Son viajes que aspiran a conseguir la teletransportación, el chasquido de dedos que permita, como al genio de la lámpara, aparecer y desaparecer. En el espacio e incluso en el tiempo. Trayectos que evitan que el viajero se aburra, que se llevan a cabo en un parpadeo, hibernando o con una bilocación que permite, como a los santos de antaño, que alguien lleve a cabo su vida al tiempo que recuerda o se traslada en otro plano y en dimensiones ajenas. Viajes sin contacto con nadie, en cápsulas, coches o helicópteros, asépticos, viajes espejo que reflejan a quien los contrata o les devuelve el reflejo exacto de lo que desea ver, más cercanos a la ficción que a la experiencia.

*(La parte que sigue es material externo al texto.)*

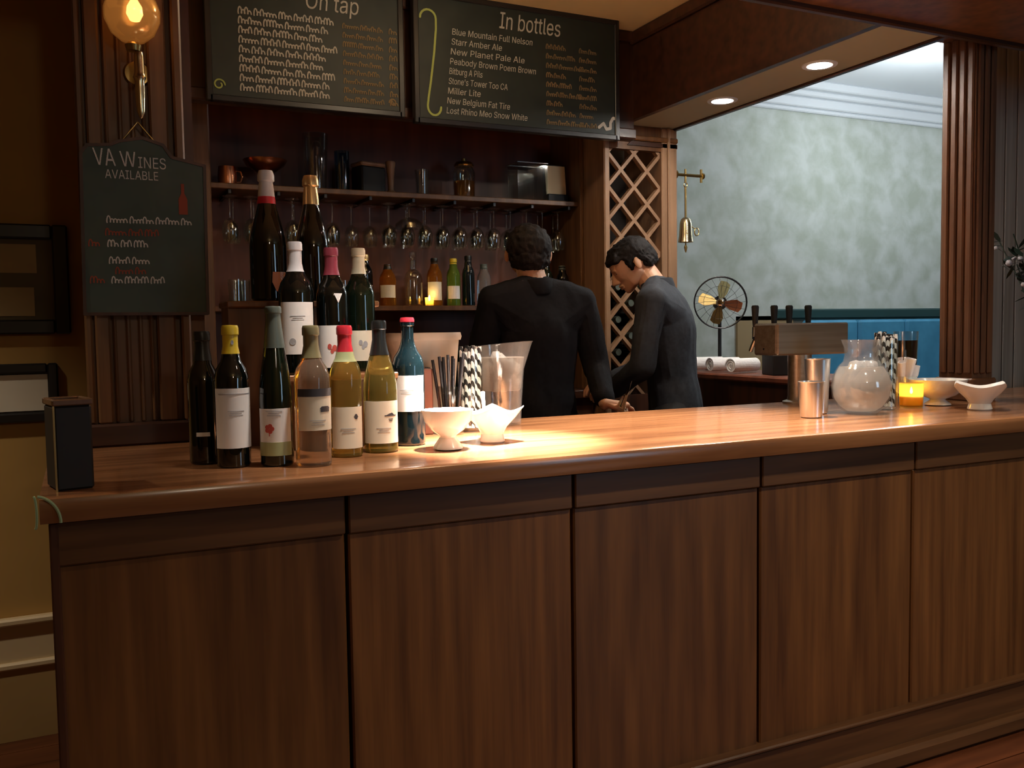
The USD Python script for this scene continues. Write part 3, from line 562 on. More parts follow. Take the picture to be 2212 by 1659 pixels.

Creo que no solo se debe a una narrativa diferente de quienes nos cuentan qué significa viajar, y a dónde hay que hacerlo, sino al convencimiento general de que ya conocemos de antemano qué deseamos ver y, sobre todo, cómo deseamos sentirnos: a diferencia de los turistas privilegiados de hace dos siglos, que anhelaban que le sorprendiera un barranco, la tormenta imprevista en un camino abrupto, un atardecer de sangre y niebla, el tocado aparatoso de una campesina, el viaje actual se vive como un videojuego en el que se pasan pruebas y se adquieren puntos, se encuentran recompensas y, por supuesto, nunca se pierden bonus. El viaje finaliza como una pantalla superada más, con una emoción nueva pero poco duradera, y que no amenaza nada de lo que tenemos, nada de lo que damos por hecho ni hemos establecido. Y no digo que eso sea malo: pero dudo de que sea un viaje.